Are minorities too sensitive?
“Making up a thing like ‘sexual racism’ is a way for men who can’t get laid to blame someone else,” Allan says. “If you’re not having luck getting laid. Maybe take better care of yourself. Go to a gym. Eat better. Dress better. That’s where presentation really counts.

“But not wanting to have sex with a black man doesn’t make me racist.”

When asked specifically about his social life, Allan says that a majority of his friends are Caucasian. But that he works and socializes with a number of African-American people as well.

“Listen, I have no problem with black guys at all,” he says. “Honestly, it’s rare that I see color when dealing with day-to-day life. Is the bank teller black? Is the person pumping gas next to me black? I rarely notice. But when it comes to seeing a man I find sexually attractive, that person never happens to be black.”

So does the term “sexually insensitive” make more sense? Maybe. But that could apply to the broader practice of singling out other “undesirables” in profiles.

“We’ve all seen, ‘No fats, no fems,’ listed in profiles,” Frankwich says. “It goes back to how things are phrased and remembering that real people are reading what you put out there.”
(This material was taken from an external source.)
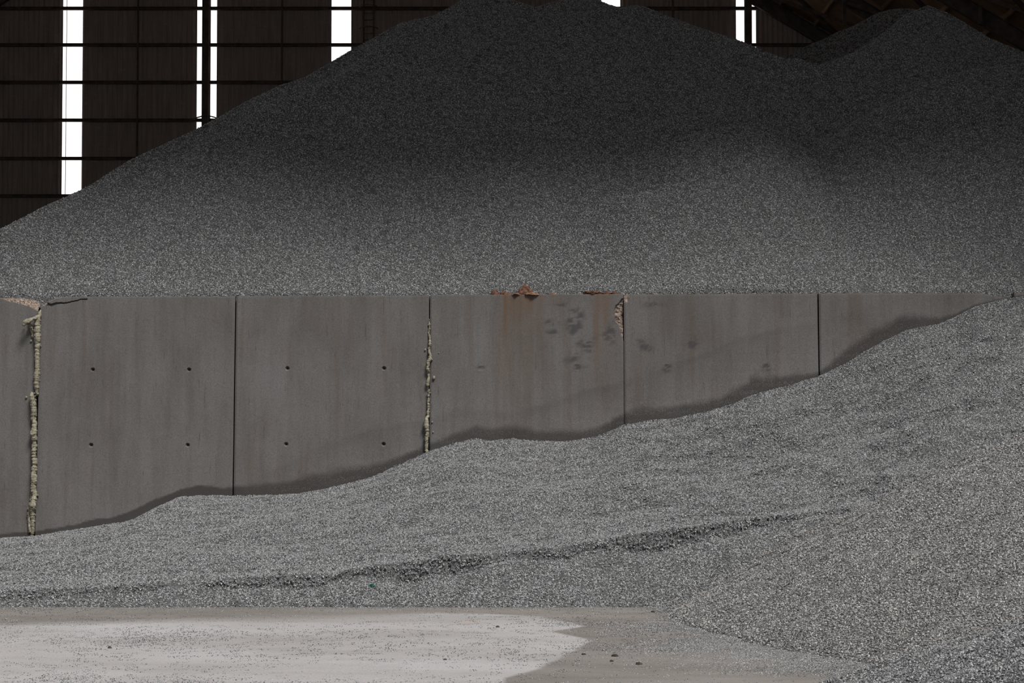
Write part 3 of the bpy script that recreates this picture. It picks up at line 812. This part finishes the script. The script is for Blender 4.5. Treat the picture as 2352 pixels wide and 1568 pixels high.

There is hope that minds can change. In fact, Frankwich admits that he has learned a lot since his days growing up in Pittsburgh, where use of the N-word was a daily constant.

“I don’t know how I escaped that other than social work and the classes I took on diversity,” he says. “I learned about oppression by gender and race and I was able to become aware of it. We all have our blind spots and we hate being called out on it.”

By saying “no blacks and no Asians” on a profile, Quan adds, an individual may not see the broader picture or how that can be harmful to others.

“What we don’t think about is how it feels for other men to read these things,” Quan says. “Imagine how it feels to read ad after ad that excludes you based solely on your race. Imagine, for a moment, that you were in a minority in the country you were born in and kept reading apparently endless profiles saying you weren’t desirable.

“It just might ruin your day, wouldn’t it? Do you really want to help make other men feel bad about themselves?

But in the “me-me” world of social apps and hook-up sites, that perception of how ads impact others is unlikely to change. Allan, for example, doesn’t foresee changing his profile in the immediate future.

“There are men out there who don’t like stocky white guys like me,” he says. “I’m okay with that and learning that up front lets me know where I should and shouldn’t spend my time on the apps. We’ve all heard people say that everyone is not everyone else’s type. We all have preferences and experiences that we want to have or that we want to repeat.

“I can’t control what I find attractive any more than a straight guy can control his attraction to girls.”